After the conference, Magdalena also had the opportunity to visit the city center of Bremen, part of which is UNESCO-listed, and take a photograph with the famous characters from the Brothers Grimm fairy tale, as touching them is said to bring good luck.

photograph with the famous characters from the Brothers Grimm fairy tale

Work meeting in Greifswald

At the beginning of September Karin, Karolina and Michal met in Greifswald. It was not an ordinary work meeting, as their task was to prepare a proposal for the book that is going to be the main result of our project. Even though outside there were the last summer days, our team members worked diligently and, at the end, came up with the structure of the whole book as well as the individual chapters. When the right time comes, we will reveal more details about their results.

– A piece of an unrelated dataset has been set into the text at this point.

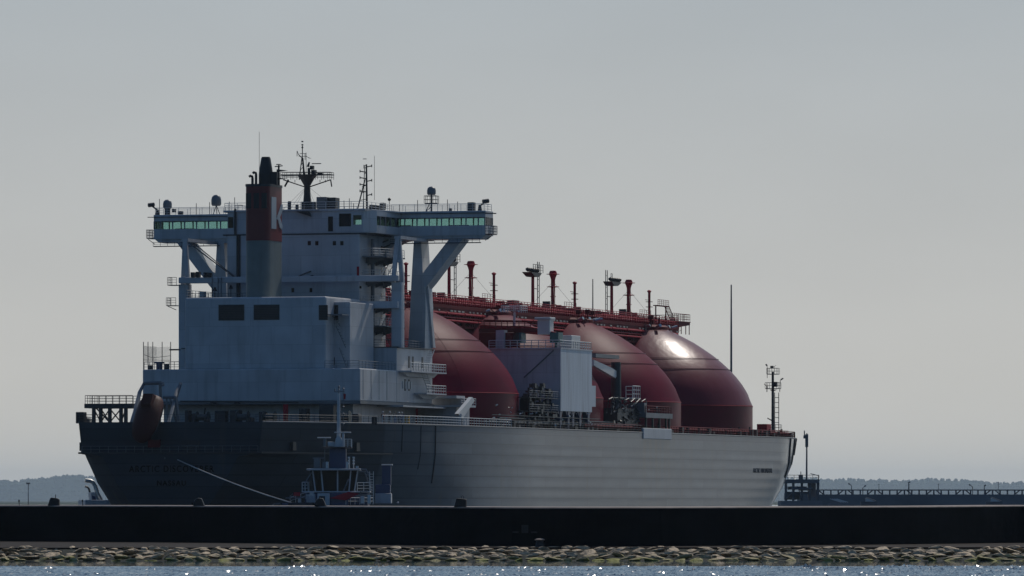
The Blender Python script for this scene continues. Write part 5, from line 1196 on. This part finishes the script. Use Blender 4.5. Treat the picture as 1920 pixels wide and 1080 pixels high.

It was not a coincidence that our team members met in Greifswald. The town in northern Germany is the home of the Pomeranian State Museum, where Karin, Karolina and Michal met for their working sessions. The museum shows the history and culture of Pomerania, a historical region nowadays divided by the German-Polish border. In our research we focus on the Polish part and the objects left behind by their former German owners. In the museum in Greifswald our team members could see various objects that the fleeing or forcibly resettled Germans managed to take with themselves. Karin, Karolina and Michal got a guided tour through the exhibition of Pomeranian history in the 20th century by Dorota Makrutzki, a research assistant at the Cultural Office for Pomerania and East Brandenburg. They are very thankful for that and look forward to potential future collaboration.